Por fim, datas como essa têm a função de aos poucos ensinar a dimensão da monstruosidade que podemos afligir a nós mesmos como humanidade. Em outras palavras, por não conseguirmos até hoje dar os nomes a todos que morreram no Holocausto, porque nunca saberemos o nome, o rosto, a história de todos aqueles que morreram em Auschwitz e nos demais campos de extermínio, é que ele ainda não terminou e jamais terminará. Por não conseguirmos prestar a homenagem digna para todos que despareceram em Ruanda, no Camboja e em Srebrenica, dando a cada um o direito do último descanso, é que esses genocídios ainda não acabaram e precisam ser relembrados. A mesma lógica deve ser aplicada, inclusive, aos povos originários que foram dizimados em todos os lugares do mundo nos processos colonizatórios.

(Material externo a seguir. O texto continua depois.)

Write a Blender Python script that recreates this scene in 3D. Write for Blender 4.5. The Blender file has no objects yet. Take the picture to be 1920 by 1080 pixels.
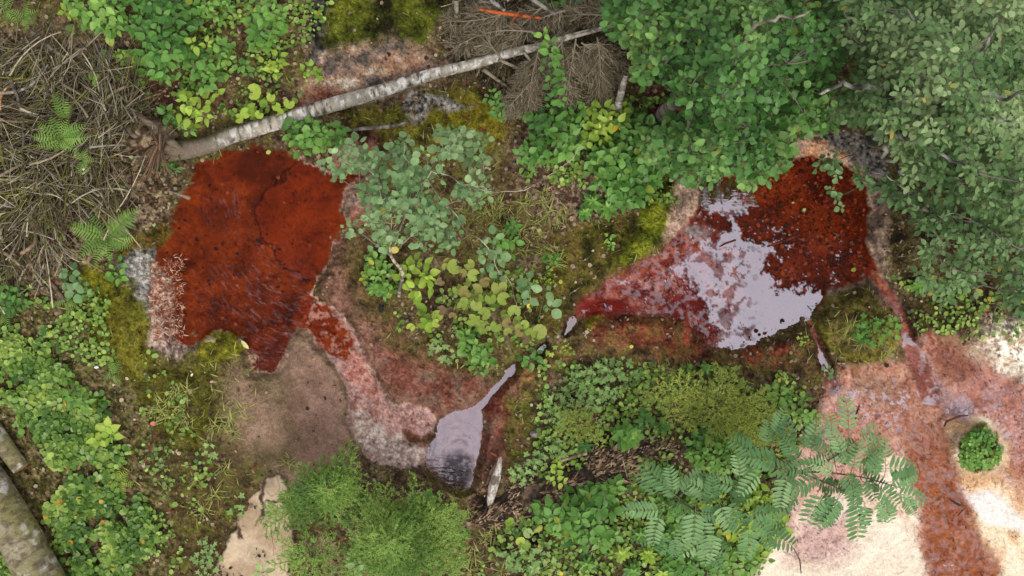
import bpy, math
import numpy as np
from mathutils import Vector
R = math.radians
rng = np.random.default_rng(7)
SC = bpy.context.scene
COL = SC.collection
# ------------------------------------------------------------------ camera, sky, sun, exposure
PPM = 280.0          # photograph pixels per metre on the ground
HC = 7.0             # camera height
cam = bpy.data.cameras.new('camera'); cam_o = bpy.data.objects.new('camera', cam); COL.objects.link(cam_o)
cam.lens = 36.0 * HC / (1920 / PPM); cam.sensor_width = 36; cam.clip_start = 0.05; cam.clip_end = 400
cam_o.location = (0, 0, HC); cam_o.rotation_euler = (0, 0, 0); SC.camera = cam_o
SUN_EL, SUN_AZ = 50, 160
w = bpy.data.worlds.new('World'); SC.world = w; w.use_nodes = True
nt = w.node_tree; nt.nodes.clear()
sky = nt.nodes.new('ShaderNodeTexSky'); sky.sky_type = 'NISHITA'; sky.sun_disc = False
sky.sun_elevation = R(SUN_EL); sky.sun_rotation = R(SUN_AZ); sky.air_density = 1.0; sky.dust_density = 6.0; sky.ozone_density = 1.0
mixw = nt.nodes.new('ShaderNodeMixRGB'); mixw.inputs[0].default_value = 0.8
mixw.inputs[2].default_value = (8.2, 8.05, 8.5, 1)     # cloud layer over the clear sky
bg = nt.nodes.new('ShaderNodeBackground'); bg.inputs[1].default_value = 0.1
outw = nt.nodes.new('ShaderNodeOutputWorld')
nt.links.new(sky.outputs[0], mixw.inputs[1]); nt.links.new(mixw.outputs[0], bg.inputs[0]); nt.links.new(bg.outputs[0], outw.inputs[0])
sun = bpy.data.lights.new('sun', 'SUN'); sun.energy = 1.5; sun.angle = R(28); sun.color = (1, 0.96, 0.9)
sun_o = bpy.data.objects.new('sun', sun); COL.objects.link(sun_o)
az = R(SUN_AZ)
dirv = Vector((math.sin(az) * math.cos(R(SUN_EL)), math.cos(az) * math.cos(R(SUN_EL)), math.sin(R(SUN_EL))))
sun_o.rotation_euler = dirv.to_track_quat('Z', 'Y').to_euler()
SC.view_settings.view_transform = 'Standard'; SC.view_settings.look = 'None'
SC.view_settings.exposure = 0.52; SC.view_settings.gamma = 1
SC.cycles.max_bounces = 6; SC.cycles.transparent_max_bounces = 12

# ------------------------------------------------------------------ helpers
def lin(c):
    c = np.asarray(c, float) / 255.0
    return np.where(c <= 0.04045, c / 12.92, ((c + 0.055) / 1.055) ** 2.4)
def C(r, g, b, k=0.8): return lin((r, g, b)) * k           # display colour -> base colour
def P(px, py, h=0.0):
    f = (1 - np.asarray(h, float) / HC) / PPM
    return np.stack(np.broadcast_arrays((np.asarray(px, float) - 960) * f, (540 - np.asarray(py, float)) * f, np.asarray(h, float)), -1)
def U(px): return px / PPM
def _hash(ix, iy, s):
    h = (ix.astype(np.int64) * 374761393 + iy.astype(np.int64) * 668265263 + s * 1442695041) & 0xffffffff
    h = ((h ^ (h >> 13)) * 1274126177) & 0xffffffff
    return ((h ^ (h >> 16)) & 0xffff) / 65535.0
def vn(x, y, s=0):
    x = np.asarray(x, float); y = np.asarray(y, float)
    ix = np.floor(x); iy = np.floor(y); fx = x - ix; fy = y - iy
    fx = fx * fx * (3 - 2 * fx); fy = fy * fy * (3 - 2 * fy)
    a = _hash(ix, iy, s); b = _hash(ix + 1, iy, s); c = _hash(ix, iy + 1, s); d = _hash(ix + 1, iy + 1, s)
    return (a * (1 - fx) + b * fx) * (1 - fy) + (c * (1 - fx) + d * fx) * fy
def fbm(x, y, scale, oc=4, s=0, rough=0.5):
    t = 0; a = 1; n = 0
    ca, sa = math.cos(0.6), math.sin(0.6)
    x = np.asarray(x, float) / scale; y = np.asarray(y, float) / scale
    for i in range(oc):
        t = t + a * vn(x, y, s + i * 17); n += a; a *= rough
        x, y = (x * ca - y * sa) * 2.03 + 5.1, (x * sa + y * ca) * 2.03 + 1.7
    return t / n
def ss(a, b, x):
    t = np.clip((x - a) / (b - a), 0, 1); return t * t * (3 - 2 * t)
def sdf(poly, X, Y, margin=150):
    poly = np.asarray(poly, float)
    out = np.full(X.shape, 1e3)
    bb = (X > poly[:, 0].min() - margin) & (X < poly[:, 0].max() + margin) & (Y > poly[:, 1].min() - margin) & (Y < poly[:, 1].max() + margin)
    x = X[bb]; y = Y[bb]
    d = np.full(x.shape, 1e9); ins = np.zeros(x.shape, bool)
    n = len(poly)
    for i in range(n):
        ax, ay = poly[i]; bx, by = poly[(i + 1) % n]
        ex, ey = bx - ax, by - ay
        t = np.clip(((x - ax) * ex + (y - ay) * ey) / (ex * ex + ey * ey + 1e-9), 0, 1)
        d = np.minimum(d, (x - ax - t * ex) ** 2 + (y - ay - t * ey) ** 2)
        c = ((ay > y) != (by > y))
        if ey != 0: ins ^= c & (x < ex * (y - ay) / ey + ax)
    d = np.sqrt(d); out[bb] = np.where(ins, -d, d)
    return out
def dline(pts, X, Y, margin=120):
    """distance to polyline minus interpolated half width; pts: (x, y, halfwidth)"""
    pts = np.asarray(pts, float); out = np.full(X.shape, 1e3)
    bb = (X > pts[:, 0].min() - margin) & (X < pts[:, 0].max() + margin) & (Y > pts[:, 1].min() - margin) & (Y < pts[:, 1].max() + margin)
    x = X[bb]; y = Y[bb]; d = np.full(x.shape, 1e3)
    for i in range(len(pts) - 1):
        ax, ay, aw = pts[i]; bx, by, bw = pts[i + 1]
        ex, ey = bx - ax, by - ay
        t = np.clip(((x - ax) * ex + (y - ay) * ey) / (ex * ex + ey * ey + 1e-9), 0, 1)
        d = np.minimum(d, np.hypot(x - ax - t * ex, y - ay - t * ey) - (aw + t * (bw - aw)))
    out[bb] = d
    return out
def ell(cx, cy, rx, ry, X, Y, rot=0):
    c, s = math.cos(R(rot)), math.sin(R(rot))
    u = ((X - cx) * c + (Y - cy) * s) / rx; v = (-(X - cx) * s + (Y - cy) * c) / ry
    return (np.hypot(u, v) - 1) * min(rx, ry)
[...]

Relembrar Srebrenica é fundamental nos tempos atuais, uma vez que ainda é muito difícil para o ser humano entender que o “nunca mais” é necessário para que possamos ainda continuar habitando com decência o nosso planeta. Aliás, precisamos de uma vez por todas entender que a crueldade final de um genocídio contra inocentes é que ele seja eternamente esquecido.
Referências
SÉMELIN, Jacques. Purificar e Destruir. Usos políticos dos massacres e dos genocídios. Rio de Janeiro: Difel, 2009.